Con el trujillato (1930-1931) el cuerpo del sujeto fue el cuerpo del tirano. Aséptico, jugando entre lo monumental y lo mínimo, todos los cuerpos debían reconocer en ese cuerpo, el suyo, el del tirano. Bajo semejantes condiciones hay que imaginarse lo difícil que era el proclamar la búsqueda de sujetividades homoeróticas.

Sin lugar a dudas es el cuento “La espera” (1953), de Hilma Contreras (1913), la primera apuesta por la verdad de una condición y una situación. Al igual que la Rodríguez, Contreras vivió intensamente la experiencia parisina y aquel Santo Domingo final de los 30. Sin embargo, a diferencia de la doctora, en ella había más búsquedas –y encuentros existenciales-. Con una ciudad donde todavía se respiraban las huellas de un Celine y la sombra de Proust,  cuando no los efluvios kitsch de una Colette, hay que pensar en la fuerza que debían ofrecer semejantes referentes. En los años 50 Contreras tuvo el valor de plantarse frente al medio, aunqueno es de descartar que contara en parte con la falta de instrucción al respecto. A pesar de que dejara de usar aquellos pantalones que la hicieron modestamente famosas en sus tiempos escolares-parisinos, aquí lanzaría una importantísima piedra a los predios de la doble moral.

Dos años después, Aída Cartagena Portalatín (1918-1994) publica “Una mujer está sola”. Texto como escapado de las vertiente de la Poesía Sorprendida, aquí se trata de una declaración de principio. Si bien la poeta acaba concediéndole su razón a Dios y al hombre, antes de eso ha buscado un congraciamiento con la figura del mar, con la gran madre que son esas aguas. Erotismo sutil, gusto en lo platónico, la sensación de entrega al sí mismo es como querer darse a la otra, a la del espejo, que bien puede asumir otro rostro o buscar un guiño de Onán.

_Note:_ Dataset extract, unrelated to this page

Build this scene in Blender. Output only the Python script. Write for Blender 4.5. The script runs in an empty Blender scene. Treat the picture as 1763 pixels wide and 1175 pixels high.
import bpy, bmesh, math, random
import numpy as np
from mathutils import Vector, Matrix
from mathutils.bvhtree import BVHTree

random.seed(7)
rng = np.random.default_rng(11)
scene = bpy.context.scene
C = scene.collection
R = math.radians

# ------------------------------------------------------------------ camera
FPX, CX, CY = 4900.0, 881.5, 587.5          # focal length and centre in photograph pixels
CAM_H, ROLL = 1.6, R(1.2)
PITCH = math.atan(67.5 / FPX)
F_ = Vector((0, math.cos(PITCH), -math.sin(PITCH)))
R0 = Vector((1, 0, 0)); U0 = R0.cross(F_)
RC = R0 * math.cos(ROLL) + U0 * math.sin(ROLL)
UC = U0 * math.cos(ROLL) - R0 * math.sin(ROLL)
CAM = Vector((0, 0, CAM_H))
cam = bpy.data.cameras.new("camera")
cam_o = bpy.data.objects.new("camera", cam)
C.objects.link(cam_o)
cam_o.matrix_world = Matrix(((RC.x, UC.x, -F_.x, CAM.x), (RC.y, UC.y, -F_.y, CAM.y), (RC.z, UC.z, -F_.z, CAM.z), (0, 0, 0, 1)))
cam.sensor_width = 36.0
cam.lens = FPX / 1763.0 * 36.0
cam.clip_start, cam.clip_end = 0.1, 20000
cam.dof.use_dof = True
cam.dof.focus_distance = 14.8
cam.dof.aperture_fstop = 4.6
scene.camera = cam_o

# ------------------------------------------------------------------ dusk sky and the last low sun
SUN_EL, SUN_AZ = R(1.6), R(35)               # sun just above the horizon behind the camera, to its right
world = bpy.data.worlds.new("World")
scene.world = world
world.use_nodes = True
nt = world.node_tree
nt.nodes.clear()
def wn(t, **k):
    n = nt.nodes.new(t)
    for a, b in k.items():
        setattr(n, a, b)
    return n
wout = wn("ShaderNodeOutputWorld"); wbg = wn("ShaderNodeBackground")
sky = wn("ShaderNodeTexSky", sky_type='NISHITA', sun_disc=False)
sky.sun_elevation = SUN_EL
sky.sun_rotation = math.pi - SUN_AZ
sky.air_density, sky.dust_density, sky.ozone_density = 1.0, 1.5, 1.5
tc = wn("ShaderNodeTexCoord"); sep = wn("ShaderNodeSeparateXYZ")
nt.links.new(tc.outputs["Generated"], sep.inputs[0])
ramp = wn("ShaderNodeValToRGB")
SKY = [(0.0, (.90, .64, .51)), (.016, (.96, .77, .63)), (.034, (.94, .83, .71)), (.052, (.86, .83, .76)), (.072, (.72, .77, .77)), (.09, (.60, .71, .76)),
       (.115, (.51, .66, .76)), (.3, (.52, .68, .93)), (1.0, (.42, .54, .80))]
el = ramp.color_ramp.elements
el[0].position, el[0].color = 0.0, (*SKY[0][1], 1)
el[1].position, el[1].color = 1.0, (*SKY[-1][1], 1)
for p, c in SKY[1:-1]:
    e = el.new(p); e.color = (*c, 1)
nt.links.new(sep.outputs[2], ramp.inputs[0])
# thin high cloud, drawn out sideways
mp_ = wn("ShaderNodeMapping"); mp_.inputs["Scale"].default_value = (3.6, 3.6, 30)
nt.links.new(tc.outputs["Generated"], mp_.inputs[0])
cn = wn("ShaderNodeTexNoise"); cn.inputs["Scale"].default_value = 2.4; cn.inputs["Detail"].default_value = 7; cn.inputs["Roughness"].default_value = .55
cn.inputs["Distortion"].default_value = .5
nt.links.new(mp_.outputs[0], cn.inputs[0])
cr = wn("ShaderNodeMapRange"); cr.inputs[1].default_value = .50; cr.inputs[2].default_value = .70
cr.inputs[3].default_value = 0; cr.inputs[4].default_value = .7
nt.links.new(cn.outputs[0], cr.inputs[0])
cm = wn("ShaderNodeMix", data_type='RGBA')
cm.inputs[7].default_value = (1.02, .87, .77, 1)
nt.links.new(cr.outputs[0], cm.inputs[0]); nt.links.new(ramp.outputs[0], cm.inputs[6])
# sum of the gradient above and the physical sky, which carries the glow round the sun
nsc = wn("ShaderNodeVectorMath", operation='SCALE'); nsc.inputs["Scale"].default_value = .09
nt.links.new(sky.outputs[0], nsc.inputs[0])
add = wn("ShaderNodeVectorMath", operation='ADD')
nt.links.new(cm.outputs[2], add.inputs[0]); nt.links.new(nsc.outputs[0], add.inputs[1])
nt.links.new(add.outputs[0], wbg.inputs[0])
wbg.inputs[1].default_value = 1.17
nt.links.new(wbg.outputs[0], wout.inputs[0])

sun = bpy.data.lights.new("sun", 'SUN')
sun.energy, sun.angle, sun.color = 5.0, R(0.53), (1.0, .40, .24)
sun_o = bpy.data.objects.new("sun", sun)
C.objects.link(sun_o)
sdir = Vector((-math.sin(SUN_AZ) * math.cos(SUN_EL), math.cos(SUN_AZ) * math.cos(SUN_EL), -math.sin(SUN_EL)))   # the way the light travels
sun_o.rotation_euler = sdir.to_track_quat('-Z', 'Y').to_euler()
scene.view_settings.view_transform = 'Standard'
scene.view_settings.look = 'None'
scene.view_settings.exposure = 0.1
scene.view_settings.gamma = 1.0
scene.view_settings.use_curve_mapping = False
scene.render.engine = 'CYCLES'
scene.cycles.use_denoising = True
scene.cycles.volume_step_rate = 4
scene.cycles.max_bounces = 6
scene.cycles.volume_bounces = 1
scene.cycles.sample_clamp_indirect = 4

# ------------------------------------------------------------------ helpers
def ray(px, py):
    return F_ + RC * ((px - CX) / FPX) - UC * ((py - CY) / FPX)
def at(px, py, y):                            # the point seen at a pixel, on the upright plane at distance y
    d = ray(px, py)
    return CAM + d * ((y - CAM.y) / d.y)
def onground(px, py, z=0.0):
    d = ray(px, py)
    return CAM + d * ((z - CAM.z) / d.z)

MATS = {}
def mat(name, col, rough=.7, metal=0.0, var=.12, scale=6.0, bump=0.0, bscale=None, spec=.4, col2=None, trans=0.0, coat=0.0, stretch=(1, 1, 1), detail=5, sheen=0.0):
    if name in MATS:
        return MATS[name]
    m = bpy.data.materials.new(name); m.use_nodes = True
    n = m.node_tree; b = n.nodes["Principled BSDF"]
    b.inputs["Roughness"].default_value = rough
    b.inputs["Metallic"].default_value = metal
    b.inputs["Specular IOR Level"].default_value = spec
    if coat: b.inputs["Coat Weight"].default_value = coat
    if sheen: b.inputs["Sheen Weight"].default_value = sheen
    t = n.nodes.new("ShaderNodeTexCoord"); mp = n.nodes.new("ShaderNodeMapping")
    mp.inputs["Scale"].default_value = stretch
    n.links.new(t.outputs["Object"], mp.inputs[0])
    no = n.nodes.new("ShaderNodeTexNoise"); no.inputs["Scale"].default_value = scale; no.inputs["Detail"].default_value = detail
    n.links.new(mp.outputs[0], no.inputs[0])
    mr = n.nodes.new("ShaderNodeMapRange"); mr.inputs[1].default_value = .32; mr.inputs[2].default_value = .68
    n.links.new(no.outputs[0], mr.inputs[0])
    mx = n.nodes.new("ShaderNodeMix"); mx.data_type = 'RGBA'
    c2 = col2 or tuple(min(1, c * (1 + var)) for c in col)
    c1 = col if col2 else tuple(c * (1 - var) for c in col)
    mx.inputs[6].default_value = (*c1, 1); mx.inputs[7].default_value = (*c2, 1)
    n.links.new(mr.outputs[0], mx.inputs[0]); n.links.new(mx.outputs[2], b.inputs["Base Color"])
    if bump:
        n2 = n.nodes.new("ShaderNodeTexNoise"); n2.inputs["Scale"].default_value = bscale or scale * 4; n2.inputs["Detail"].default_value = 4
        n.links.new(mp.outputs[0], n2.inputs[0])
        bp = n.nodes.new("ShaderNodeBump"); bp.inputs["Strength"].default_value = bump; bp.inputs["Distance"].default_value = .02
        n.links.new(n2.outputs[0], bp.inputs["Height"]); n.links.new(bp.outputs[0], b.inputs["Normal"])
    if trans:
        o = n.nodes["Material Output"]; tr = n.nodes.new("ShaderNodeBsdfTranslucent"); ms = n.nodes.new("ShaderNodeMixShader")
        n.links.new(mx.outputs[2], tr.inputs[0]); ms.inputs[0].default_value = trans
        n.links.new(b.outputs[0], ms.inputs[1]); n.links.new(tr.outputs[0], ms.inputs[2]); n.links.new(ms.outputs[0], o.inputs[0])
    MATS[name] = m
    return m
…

Aunque no tan publicitado como Contreras y Cartagena Portalatín, en 1957 el principal crítico de aquellos tiempos, Pedro René Contín Aybar (1907-19081), nos entrega un texto fundamental,  “Biel el marinero”. Tengo que hacer un excurso de esta reseña y evocar al poeta en su balcón de la calle Dr. Delgado, a mediados de los 70, en su silla de ruedas y evocando aquel poemario. Hecho para sus amigos, según su confesión, en él se buscaba cierto diálogo con el mito dominicano, según su autor. Años después de la muerte del crítico y poeta, Antonio Fernández Spencer, en una de aquellas mesas míticas de la Cafetera El Conde, hablaría de Biel como uno de los amantes del poeta, que vivía en Borojol, y de quien el poeta no quería zafarse en esa lucha subterránea de cuerpos.

Los años 60 nos trajeron los tiempos más decisivos para la vida dominicana del siglo XX. Entonces se pensó en las grandes categorías de la Historia, la Época, el Pueblo. Salvo uno que otro autor, como Luis Alfredo Torres (1935-1992), poco tiempo que se tuvo para volver a ese sí mismo inevitable. Salido de las filas de la Generación del 48, pero no tan místico ni “popular” como sus compañeros de fila, Torres pudo haber sido, gracias a sus arranques whitmanianos, un buen poeta del homoerotismo. No lo fue.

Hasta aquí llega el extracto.